# Start of Working data
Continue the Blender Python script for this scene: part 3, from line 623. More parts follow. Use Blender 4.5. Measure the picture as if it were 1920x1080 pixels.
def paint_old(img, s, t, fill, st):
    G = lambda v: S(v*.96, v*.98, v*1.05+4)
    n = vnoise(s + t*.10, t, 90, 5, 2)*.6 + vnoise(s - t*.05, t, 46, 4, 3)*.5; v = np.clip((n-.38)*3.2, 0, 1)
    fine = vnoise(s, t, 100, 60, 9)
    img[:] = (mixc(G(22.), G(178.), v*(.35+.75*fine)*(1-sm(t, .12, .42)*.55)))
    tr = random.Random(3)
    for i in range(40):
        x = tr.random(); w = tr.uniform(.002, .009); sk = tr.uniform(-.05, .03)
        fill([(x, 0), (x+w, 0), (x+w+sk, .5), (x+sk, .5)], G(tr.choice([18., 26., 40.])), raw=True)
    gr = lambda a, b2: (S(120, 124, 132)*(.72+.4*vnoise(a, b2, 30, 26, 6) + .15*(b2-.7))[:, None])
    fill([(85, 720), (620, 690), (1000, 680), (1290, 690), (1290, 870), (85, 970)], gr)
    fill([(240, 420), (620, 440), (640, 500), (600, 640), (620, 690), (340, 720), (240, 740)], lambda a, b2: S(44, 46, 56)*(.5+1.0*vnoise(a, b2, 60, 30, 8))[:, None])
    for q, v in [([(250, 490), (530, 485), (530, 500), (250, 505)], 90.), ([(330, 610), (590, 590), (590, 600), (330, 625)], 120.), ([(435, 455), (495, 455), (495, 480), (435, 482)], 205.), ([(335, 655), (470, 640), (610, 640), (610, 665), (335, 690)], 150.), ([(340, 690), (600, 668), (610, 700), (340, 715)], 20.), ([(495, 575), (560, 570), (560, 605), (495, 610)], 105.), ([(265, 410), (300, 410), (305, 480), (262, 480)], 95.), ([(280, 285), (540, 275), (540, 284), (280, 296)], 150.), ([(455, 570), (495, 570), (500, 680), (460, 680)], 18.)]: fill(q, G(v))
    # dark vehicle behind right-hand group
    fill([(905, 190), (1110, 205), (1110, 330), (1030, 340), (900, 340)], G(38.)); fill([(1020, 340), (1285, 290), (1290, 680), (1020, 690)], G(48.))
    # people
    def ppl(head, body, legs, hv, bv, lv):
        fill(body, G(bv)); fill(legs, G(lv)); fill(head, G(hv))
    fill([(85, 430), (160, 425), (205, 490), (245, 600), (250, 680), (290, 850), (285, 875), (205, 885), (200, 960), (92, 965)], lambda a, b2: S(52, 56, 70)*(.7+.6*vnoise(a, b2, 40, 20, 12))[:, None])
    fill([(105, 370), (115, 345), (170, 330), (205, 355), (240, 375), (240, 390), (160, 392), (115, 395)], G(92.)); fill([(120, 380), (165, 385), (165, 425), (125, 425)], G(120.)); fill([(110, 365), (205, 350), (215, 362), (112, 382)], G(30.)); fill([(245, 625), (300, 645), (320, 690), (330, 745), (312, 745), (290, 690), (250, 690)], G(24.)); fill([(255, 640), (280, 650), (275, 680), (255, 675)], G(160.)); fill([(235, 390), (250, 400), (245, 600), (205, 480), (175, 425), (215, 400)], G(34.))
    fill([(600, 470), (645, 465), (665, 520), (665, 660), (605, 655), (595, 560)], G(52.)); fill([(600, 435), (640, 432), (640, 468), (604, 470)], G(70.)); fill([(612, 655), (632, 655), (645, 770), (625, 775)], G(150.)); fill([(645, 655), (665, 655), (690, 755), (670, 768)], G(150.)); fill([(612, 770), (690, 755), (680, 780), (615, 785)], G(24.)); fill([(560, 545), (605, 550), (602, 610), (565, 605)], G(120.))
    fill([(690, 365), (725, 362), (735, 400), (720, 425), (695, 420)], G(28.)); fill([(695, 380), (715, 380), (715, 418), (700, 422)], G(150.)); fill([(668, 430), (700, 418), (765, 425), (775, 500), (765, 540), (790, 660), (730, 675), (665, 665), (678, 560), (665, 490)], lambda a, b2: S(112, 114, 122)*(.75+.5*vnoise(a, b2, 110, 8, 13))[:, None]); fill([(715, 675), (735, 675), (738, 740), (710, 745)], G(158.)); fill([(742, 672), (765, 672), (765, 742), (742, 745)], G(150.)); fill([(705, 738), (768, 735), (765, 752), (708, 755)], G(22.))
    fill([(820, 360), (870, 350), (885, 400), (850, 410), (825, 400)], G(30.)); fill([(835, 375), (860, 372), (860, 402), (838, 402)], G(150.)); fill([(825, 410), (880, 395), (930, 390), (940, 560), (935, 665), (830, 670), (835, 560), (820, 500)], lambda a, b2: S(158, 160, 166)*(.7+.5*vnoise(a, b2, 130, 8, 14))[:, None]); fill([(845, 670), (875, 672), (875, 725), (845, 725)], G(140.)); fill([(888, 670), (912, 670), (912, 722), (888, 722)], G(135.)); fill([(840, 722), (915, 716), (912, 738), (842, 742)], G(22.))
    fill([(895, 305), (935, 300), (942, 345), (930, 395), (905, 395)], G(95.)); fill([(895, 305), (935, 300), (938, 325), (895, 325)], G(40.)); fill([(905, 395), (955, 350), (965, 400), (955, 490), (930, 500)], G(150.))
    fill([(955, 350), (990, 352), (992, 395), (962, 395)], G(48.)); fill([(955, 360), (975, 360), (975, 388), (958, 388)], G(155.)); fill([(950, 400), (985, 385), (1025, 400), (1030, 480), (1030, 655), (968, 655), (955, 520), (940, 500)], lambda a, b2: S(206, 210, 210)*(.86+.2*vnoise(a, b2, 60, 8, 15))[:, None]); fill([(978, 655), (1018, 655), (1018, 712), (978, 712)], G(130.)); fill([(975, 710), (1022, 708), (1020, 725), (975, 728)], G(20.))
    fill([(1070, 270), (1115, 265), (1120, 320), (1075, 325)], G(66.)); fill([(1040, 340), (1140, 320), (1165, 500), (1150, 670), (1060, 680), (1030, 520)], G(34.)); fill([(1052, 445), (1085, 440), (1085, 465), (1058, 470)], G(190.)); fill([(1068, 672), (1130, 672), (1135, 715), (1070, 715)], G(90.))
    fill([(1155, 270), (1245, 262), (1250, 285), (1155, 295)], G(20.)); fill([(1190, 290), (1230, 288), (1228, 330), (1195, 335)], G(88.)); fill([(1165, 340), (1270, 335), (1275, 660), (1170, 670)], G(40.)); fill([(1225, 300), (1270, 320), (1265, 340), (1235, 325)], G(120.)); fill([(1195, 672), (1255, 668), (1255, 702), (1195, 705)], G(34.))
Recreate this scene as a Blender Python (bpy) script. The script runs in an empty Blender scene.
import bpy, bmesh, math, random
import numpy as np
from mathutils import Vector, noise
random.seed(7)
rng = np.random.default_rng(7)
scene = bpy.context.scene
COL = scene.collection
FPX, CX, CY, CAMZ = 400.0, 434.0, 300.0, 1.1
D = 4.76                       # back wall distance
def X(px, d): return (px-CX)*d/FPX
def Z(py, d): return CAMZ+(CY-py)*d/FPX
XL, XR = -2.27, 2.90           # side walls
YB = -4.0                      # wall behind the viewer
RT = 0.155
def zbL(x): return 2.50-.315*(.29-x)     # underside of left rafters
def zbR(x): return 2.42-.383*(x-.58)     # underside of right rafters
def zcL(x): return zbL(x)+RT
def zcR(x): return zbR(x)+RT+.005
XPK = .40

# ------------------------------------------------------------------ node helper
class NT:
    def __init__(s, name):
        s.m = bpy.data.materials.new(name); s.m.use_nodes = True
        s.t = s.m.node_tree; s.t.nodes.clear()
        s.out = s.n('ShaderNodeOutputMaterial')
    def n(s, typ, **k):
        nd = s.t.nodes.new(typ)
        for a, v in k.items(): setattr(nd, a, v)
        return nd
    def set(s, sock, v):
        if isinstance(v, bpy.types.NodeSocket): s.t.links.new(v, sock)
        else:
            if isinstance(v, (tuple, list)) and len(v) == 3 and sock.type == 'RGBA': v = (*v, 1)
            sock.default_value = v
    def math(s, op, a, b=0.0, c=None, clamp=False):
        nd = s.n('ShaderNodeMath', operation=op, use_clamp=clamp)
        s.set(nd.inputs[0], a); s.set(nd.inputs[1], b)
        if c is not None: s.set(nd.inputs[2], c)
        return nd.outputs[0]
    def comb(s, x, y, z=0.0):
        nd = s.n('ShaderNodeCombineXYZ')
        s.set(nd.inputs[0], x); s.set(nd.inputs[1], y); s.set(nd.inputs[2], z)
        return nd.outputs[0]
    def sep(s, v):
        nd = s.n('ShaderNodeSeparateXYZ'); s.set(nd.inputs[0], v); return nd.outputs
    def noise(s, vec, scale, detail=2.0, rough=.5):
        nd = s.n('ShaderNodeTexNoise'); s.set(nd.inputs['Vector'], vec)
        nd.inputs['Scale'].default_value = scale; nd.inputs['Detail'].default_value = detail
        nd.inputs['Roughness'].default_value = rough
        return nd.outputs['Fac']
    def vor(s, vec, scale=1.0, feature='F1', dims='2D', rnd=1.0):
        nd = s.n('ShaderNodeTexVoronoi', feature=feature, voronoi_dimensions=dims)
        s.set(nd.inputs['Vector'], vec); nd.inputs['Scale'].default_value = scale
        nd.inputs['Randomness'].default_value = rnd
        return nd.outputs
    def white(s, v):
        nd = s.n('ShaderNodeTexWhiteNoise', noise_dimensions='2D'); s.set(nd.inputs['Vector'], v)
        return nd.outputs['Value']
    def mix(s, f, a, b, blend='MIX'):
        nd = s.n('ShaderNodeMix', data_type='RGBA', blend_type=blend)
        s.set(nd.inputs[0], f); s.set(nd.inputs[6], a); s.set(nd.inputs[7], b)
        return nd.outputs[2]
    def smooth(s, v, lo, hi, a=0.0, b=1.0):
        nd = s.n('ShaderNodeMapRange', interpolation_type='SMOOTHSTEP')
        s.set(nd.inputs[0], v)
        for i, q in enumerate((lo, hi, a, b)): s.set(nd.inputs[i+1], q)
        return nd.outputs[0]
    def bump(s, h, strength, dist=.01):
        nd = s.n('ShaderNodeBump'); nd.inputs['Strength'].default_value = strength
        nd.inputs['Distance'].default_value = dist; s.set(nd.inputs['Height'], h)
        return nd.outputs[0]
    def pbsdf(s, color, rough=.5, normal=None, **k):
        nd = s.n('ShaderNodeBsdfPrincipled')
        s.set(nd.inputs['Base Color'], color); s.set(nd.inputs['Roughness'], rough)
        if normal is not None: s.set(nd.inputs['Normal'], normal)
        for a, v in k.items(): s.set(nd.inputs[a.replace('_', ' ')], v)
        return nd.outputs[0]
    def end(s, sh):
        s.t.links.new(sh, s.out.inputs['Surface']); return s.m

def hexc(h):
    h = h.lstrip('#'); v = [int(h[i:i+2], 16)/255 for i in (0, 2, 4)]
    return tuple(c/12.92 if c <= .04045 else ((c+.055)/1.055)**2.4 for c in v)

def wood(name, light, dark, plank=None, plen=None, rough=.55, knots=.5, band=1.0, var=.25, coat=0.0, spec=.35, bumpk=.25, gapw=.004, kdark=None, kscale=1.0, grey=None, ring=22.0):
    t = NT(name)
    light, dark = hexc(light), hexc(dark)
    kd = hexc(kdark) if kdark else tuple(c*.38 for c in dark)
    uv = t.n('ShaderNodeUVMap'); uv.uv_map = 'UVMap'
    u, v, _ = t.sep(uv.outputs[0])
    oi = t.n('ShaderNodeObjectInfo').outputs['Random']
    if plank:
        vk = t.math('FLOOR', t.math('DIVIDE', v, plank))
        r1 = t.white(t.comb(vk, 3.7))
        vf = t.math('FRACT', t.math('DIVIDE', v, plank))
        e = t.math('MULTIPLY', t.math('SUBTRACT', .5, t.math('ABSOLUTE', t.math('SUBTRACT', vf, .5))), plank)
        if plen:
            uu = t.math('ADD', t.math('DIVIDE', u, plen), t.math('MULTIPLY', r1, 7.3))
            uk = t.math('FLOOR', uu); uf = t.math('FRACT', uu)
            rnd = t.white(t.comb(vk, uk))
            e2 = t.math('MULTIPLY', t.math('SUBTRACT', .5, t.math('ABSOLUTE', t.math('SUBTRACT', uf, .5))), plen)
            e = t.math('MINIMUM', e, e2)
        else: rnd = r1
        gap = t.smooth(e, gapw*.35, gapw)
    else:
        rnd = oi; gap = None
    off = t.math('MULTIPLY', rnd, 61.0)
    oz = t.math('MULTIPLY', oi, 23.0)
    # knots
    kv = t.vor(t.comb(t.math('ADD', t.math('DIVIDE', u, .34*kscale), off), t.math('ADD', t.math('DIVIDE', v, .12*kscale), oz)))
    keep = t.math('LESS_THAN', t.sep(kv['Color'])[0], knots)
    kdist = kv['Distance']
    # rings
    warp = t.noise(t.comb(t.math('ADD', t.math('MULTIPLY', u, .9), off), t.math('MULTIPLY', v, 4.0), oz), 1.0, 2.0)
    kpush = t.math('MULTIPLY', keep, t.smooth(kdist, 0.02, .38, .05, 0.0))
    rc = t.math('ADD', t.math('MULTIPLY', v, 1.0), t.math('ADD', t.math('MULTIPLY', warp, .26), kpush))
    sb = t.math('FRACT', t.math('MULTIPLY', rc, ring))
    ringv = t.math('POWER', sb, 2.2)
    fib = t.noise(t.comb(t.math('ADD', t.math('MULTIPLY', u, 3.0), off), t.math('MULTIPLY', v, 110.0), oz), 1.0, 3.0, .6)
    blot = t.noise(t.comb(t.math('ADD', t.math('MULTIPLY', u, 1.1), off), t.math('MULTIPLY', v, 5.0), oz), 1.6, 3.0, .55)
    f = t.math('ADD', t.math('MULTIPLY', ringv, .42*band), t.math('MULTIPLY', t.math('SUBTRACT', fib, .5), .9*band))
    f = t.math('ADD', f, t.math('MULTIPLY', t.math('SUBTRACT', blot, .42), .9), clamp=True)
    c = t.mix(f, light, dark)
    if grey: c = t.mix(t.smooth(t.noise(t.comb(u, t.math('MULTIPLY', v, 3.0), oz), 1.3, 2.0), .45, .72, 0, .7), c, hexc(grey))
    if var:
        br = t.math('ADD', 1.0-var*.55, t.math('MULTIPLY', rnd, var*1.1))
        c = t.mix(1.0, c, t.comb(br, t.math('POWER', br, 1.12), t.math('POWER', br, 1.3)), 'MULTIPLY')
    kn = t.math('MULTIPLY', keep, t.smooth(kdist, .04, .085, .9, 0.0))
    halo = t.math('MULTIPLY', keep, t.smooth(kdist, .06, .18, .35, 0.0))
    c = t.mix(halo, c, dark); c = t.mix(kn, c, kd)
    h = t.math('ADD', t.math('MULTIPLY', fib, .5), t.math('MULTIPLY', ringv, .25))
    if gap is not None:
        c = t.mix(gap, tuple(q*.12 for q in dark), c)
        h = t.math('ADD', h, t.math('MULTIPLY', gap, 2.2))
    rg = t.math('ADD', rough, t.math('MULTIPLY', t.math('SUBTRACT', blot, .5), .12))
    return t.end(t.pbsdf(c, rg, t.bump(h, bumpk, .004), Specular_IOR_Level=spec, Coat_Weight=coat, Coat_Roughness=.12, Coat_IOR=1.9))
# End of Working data
## Set task
Collect each line holding the string "Python".

## Solved problem
Continue the Blender Python script for this scene: part 3, from line 623. More parts follow. Use Blender 4.5. Measure the picture as if it were 1920x1080 pixels.
Recreate this scene as a Blender Python (bpy) script. The script runs in an empty Blender scene.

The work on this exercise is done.